Sometimes, Happiness Costs $80
For me, at least. For now.

The other weekend, I spent the better part of a raw, blustery Saturday walking around looking for plants. My quest to beautify my home is never-ending; if I spend a lot of time in a space, investing in what that space looks like feels important to me. Flowers are great and so is the rug that I bought for the living room, but enough time alone with HGTV has taught me that I need plants and I needed them yesterday.
There’s a fancy plant shop in my neighborhood, a space full of windows and natural light and poured concrete floors, with plants and thoughtful ceramics on every shelf. I went there first but realized very quickly that everything inside was beyond my price limit. Instead, I went to Lowe’s. I bought four plants and two planters for $80. I came home, moved a bunch of stuff around my living room, plopped the big palm in the corner by the window, put the gardenia on the windowsill and repurposed a bar cart that previously held old mail and magazines from 2014 as a plant stand.

Looking at the plants make me happy; misting their little leaves and dutifully sticking a finger in the soil to see if they need water is now a part of my doddering pre-bed routine. I didn’t need the plants. I wanted them. Something about the weather that day, or the way that I was feeling when I woke up that morning — full of purpose but with nowhere to direct that purpose; in desperate need of a distraction; itching to do something — made me buy the plants. Instagram maybe made me buy the plants. Some brief blip of something I saw on a website or a magazine or at a friend’s house, maybe. This is how it works — this is how they get you. Some are more susceptible than others.

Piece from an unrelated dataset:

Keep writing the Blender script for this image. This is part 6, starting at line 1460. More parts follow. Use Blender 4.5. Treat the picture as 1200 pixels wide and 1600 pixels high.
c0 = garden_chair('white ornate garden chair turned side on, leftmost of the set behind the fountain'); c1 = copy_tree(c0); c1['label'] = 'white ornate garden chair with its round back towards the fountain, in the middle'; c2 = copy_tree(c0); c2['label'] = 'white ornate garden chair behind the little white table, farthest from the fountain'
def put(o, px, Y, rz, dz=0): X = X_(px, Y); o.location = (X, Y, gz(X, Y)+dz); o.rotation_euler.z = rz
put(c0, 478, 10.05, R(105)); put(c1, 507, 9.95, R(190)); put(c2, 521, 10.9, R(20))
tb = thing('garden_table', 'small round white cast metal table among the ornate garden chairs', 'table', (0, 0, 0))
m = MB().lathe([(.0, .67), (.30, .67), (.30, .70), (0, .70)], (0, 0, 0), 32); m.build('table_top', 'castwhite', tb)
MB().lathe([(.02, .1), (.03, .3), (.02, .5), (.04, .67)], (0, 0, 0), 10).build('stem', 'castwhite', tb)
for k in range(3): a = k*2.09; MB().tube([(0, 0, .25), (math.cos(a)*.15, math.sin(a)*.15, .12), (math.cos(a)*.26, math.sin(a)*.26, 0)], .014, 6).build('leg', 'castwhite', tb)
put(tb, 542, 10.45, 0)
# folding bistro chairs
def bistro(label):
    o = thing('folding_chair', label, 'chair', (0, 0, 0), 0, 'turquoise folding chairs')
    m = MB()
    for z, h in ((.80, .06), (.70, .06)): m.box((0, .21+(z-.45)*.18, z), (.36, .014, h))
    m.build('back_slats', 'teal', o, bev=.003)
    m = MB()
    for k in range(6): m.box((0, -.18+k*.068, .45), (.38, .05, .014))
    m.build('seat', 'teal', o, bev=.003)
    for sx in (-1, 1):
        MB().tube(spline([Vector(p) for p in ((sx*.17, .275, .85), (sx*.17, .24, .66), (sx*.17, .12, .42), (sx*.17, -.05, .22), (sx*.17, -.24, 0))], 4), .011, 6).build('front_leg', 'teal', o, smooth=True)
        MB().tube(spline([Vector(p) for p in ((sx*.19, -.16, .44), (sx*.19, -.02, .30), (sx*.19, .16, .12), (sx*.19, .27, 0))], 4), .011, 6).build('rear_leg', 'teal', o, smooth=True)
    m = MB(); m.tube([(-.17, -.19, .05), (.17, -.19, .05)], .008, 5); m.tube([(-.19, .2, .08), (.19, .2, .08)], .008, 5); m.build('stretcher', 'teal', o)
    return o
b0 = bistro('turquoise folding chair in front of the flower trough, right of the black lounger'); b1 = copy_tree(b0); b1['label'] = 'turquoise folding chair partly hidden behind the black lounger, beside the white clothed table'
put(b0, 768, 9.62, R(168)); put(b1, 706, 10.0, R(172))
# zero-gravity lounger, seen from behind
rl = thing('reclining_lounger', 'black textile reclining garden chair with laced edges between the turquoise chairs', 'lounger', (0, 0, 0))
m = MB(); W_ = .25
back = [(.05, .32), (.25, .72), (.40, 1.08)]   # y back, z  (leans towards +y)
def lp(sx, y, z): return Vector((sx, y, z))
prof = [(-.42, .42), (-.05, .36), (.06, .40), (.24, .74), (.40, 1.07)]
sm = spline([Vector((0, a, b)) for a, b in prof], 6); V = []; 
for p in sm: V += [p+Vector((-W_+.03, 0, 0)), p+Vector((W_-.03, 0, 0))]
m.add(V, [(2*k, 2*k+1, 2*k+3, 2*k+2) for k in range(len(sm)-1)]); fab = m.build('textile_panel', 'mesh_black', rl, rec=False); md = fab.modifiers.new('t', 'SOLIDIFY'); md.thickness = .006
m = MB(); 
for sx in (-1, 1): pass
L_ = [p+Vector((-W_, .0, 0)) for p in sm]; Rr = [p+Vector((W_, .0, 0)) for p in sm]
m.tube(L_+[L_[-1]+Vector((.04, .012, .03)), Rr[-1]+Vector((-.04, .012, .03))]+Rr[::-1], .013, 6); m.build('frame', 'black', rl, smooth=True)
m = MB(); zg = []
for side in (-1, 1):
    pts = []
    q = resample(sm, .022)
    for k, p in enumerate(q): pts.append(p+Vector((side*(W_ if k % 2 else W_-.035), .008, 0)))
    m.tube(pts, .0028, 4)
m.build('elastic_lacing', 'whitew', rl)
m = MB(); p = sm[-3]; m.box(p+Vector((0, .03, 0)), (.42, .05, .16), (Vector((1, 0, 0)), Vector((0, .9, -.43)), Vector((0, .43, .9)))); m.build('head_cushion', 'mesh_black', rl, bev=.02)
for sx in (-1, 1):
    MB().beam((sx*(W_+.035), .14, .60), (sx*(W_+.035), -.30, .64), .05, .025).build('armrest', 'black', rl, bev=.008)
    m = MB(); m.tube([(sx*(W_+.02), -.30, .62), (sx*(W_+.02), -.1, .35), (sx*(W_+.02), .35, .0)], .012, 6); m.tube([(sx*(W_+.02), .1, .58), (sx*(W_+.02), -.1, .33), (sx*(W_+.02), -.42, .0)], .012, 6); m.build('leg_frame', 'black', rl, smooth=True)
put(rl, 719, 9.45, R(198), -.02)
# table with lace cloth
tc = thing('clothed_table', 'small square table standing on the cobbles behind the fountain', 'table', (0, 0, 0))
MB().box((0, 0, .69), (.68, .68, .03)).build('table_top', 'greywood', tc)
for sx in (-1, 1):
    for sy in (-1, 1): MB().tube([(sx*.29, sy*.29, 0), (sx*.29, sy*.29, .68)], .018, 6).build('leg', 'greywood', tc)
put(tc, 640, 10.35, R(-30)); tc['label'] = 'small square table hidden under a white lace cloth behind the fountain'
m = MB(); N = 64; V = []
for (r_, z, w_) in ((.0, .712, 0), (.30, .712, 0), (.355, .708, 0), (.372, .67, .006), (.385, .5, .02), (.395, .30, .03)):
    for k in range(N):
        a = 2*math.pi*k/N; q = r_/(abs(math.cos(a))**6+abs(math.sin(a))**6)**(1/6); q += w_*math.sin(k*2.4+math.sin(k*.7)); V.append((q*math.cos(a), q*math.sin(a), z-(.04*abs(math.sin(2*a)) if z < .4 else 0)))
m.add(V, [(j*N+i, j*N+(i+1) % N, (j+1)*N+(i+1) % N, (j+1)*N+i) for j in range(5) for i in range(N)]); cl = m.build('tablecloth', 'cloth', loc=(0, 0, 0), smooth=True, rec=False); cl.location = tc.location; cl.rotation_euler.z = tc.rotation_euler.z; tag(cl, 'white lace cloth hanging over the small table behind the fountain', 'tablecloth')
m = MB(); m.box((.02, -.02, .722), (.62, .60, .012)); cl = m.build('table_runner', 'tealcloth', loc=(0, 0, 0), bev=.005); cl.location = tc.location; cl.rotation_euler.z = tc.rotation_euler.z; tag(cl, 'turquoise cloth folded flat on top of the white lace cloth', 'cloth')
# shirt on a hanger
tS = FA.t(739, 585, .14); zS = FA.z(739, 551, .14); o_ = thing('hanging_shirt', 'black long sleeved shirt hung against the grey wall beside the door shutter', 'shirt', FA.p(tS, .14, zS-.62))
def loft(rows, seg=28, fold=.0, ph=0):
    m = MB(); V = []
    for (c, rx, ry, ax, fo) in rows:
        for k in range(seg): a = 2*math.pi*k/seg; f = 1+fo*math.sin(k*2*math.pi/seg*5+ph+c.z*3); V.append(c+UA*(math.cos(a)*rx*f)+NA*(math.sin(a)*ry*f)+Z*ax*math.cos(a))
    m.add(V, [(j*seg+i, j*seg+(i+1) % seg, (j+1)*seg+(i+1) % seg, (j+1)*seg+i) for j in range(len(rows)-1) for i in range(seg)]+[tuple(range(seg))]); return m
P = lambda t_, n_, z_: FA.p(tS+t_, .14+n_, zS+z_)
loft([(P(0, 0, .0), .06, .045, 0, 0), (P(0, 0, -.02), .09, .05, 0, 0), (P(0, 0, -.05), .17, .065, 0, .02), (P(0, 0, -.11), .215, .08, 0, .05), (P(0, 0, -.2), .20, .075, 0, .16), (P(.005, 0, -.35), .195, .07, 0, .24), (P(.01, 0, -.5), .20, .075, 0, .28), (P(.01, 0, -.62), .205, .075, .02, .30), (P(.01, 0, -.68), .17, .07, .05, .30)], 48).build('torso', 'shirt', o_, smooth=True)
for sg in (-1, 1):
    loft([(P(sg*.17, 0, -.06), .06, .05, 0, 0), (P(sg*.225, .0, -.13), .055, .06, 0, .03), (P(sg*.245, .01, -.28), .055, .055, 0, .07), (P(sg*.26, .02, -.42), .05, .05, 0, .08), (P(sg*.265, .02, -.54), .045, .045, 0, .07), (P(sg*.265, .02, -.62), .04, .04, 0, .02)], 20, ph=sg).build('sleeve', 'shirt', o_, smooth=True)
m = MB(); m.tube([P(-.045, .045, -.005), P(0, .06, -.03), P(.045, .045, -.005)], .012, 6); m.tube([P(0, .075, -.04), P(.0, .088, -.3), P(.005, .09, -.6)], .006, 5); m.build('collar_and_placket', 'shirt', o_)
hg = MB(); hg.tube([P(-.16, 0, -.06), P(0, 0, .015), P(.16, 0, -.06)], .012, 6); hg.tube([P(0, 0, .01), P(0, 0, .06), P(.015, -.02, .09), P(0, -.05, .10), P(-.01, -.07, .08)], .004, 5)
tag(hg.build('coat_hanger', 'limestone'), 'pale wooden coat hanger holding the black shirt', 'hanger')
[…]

I’m trying to parse out the reasons why I feel compelled to spend money, but sometimes, it’s not that deep. Sometimes you just want a plant, for no reason other than the fact that it might be a nice thing to have — not quite an impulse buy, not a purchase with roots deep in some unexamined, unexplored emotion, either.
An impulse buy is the face mask you bought to make up for the fact that you’re shopping for wood soap and trash bags at one in the morning. An impulse buy is not attempting to purchase happiness; it’s a means of staving off the kind of seasonal depression that will settle in your bones if you let it and stay there. Happiness is the abstraction we all chase, whether we know it or not. If $80 is what it costs for me for now, so be it.
Sometimes you just want a plant or two, some greenery, a little life. It’s nice! Plants are nice. Let’s hope I can keep them alive.